Metropolis Found
Published on August 1, 2003
Essay by Nelson DeMille
For 25 years the annual festival known as New York Is Book Country has created an oasis in the heart of the publishing world for readers and writers alike. Much more than a catch phrase, it has grown into a cherished occasion in the lives of countless book lovers.
A celebration of the 25th anniversary of New York Is Book Country, Metropolis Found offers the personal reflections of beloved authors who have been affiliated in some way with the festival—as speakers, presenters, and readers—over the last quarter century. They include prize-winning poets, bestselling suspense novelists, acclaimed children's authors, a pioneering publisher, and nationally syndicated newspaper columnists. United here to celebrate the festival and its place in New York's vibrant community of readers and writers, the selections also touch on subjects at once very local and yet undeniably universal:
- Cynthia Ozick recalls in verse the traveling library van that trucked books to her "end of the subway line" neighborhood in the Depression-era Bronx.

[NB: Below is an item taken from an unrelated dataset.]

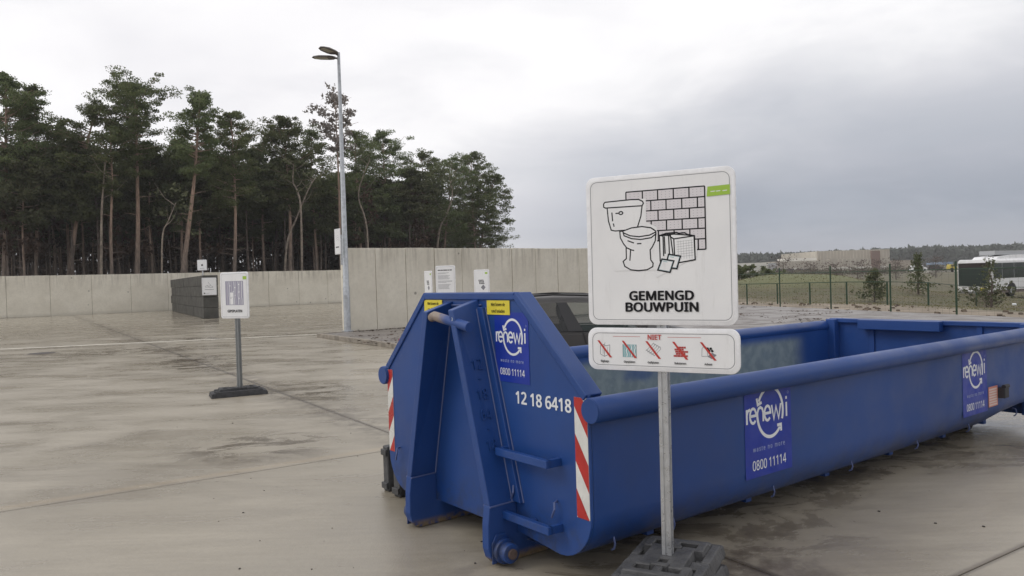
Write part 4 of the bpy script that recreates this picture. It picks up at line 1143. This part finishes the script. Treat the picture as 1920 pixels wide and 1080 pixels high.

- We learn of the conversation in a Third Avenue bar that led Nelson DeMille to pen one of the first novels on the Vietnam War.
- Lawrence Block explores the challenge of writing about the most constant character in his fiction—New York City—in the wake of 9/11.
- Donald E. Westlake considers New York's fastest growing export—books—and the hilarious pitfalls of translation.
- Ken Davis recounts his unlikely journey from bookstore clerk to proud author of a series featured at a New York Is Book Country booth (and how underwhelming his teenage son found the sight).
- Robert Lipsyte relives his visits to the Queens Borough Public Library with his father.
- Susan Isaacs pays loving tribute to her mother's "circle of light" reading sanctuary.
- Edwidge Danticat muses on an inquisitive French girl's ability to help her feel as at home in New York as she did in her native Haiti.
- Ruth Reichl recalls traveling the world while eating homemade lunches prepared by her schoolmates' mothers.
With original never-before-published contributions from more than 25 prominent writers as well as a keynote poem by Billy Collins, Metropolis Found is an alternately joyful, poignant, funny, and thoughtful celebration of books, New York, and the annual fair that reminds us how vital each is to the other.